A canoa e um dilema: autonomia x responsabilidade

Compartilhe
canoa va'a
O mar não perdoa: sem dedicação e treino, querer pular etapas é simplesmente se colocar em risco desnecessário. Foto: Ricky Esquivel / Pexels

A canoa polinésia (va’a) cresceu. Cresceu tanto que virou moda — e, como toda moda, veio acompanhado de um belo pacote de irresponsabilidade. O esporte que nasceu da tradição, do respeito e da preparação corre o risco de se tornar uma vitrine de ego e vaidade. Hoje, em muitos clubes, a pressa de competir fala mais alto que a vontade de treinar. E, no meio disso tudo, o gestor de clube vai perdendo voz e se tornando quase uma peça decorativa dentro de sua própria base. E o que é pior: muitos estão deixando a coisa rolar, carimbando inscrições e torcendo pra que tudo corra bem.

Quando um clube leva uma equipe pra competir, não está transportando “heróis polinésios de camiseta personalizada”. Está assumindo uma baita responsabilidade técnica e moral. Mas esse conceito me parece que anda em extinção. O novo lema é “partiu prova” —  junta um bando de ‘maluco’, treina uma semana, paga a inscrição e reza pro mar estar de bom humor. E se der ruim? Paciência, é “experiência”. O problema é que o mar não é simpático, nem democrático. Ele não aceita improviso, não negocia com amadorismo e normalmente ensina suas lições do jeito mais duro possível.

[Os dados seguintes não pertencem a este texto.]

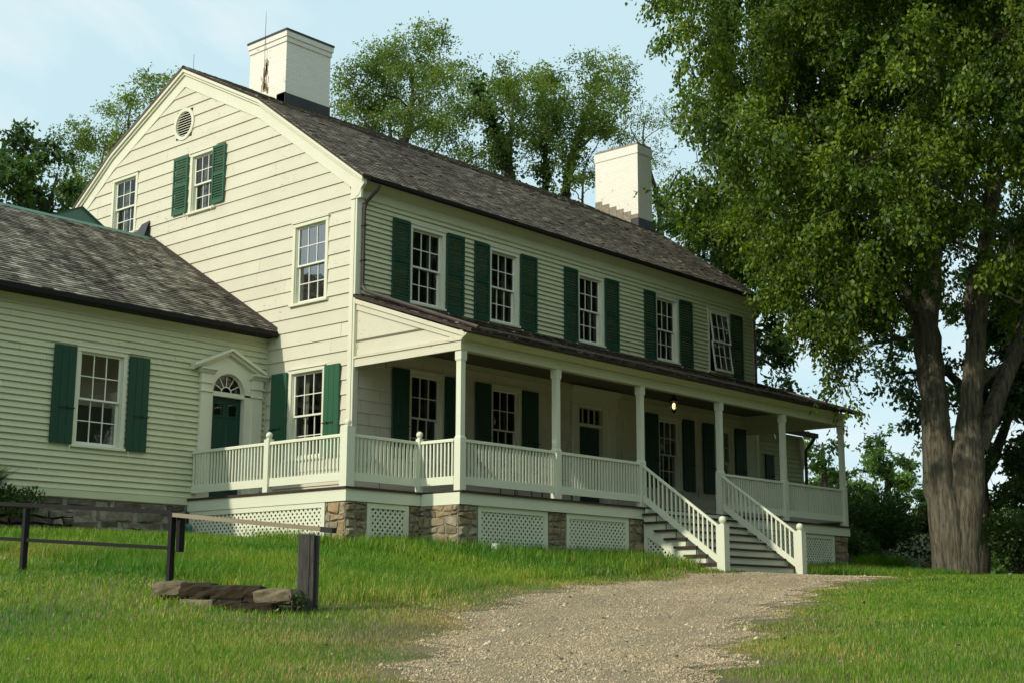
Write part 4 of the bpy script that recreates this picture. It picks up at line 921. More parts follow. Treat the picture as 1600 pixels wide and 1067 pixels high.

O pior é que muita gente ainda acredita que toda competição é igual. Sprint, maratona, longa distância, downwind, tudo no mesmo balaio da “superação pessoal”. O resultado? Uma multidão de remadores que acham que basta querer. Só que vontade não rema sem preparo, e o mar não aceita currículo de remador inexperiente. Enquanto isso, as competições oficiais, como o VAARJ e o Brasileiro, vão baixando o nível técnico das provas sob a desculpa de que é preciso “incluir todos”. Aí vêm os incidentes, a confusão e a velha reação em cadeia: federações recuam, tornam as provas mais fáceis, e o va’a vai virando um esporte de prateleira, versão “zero açúcar”, com sabor de oceano artificial.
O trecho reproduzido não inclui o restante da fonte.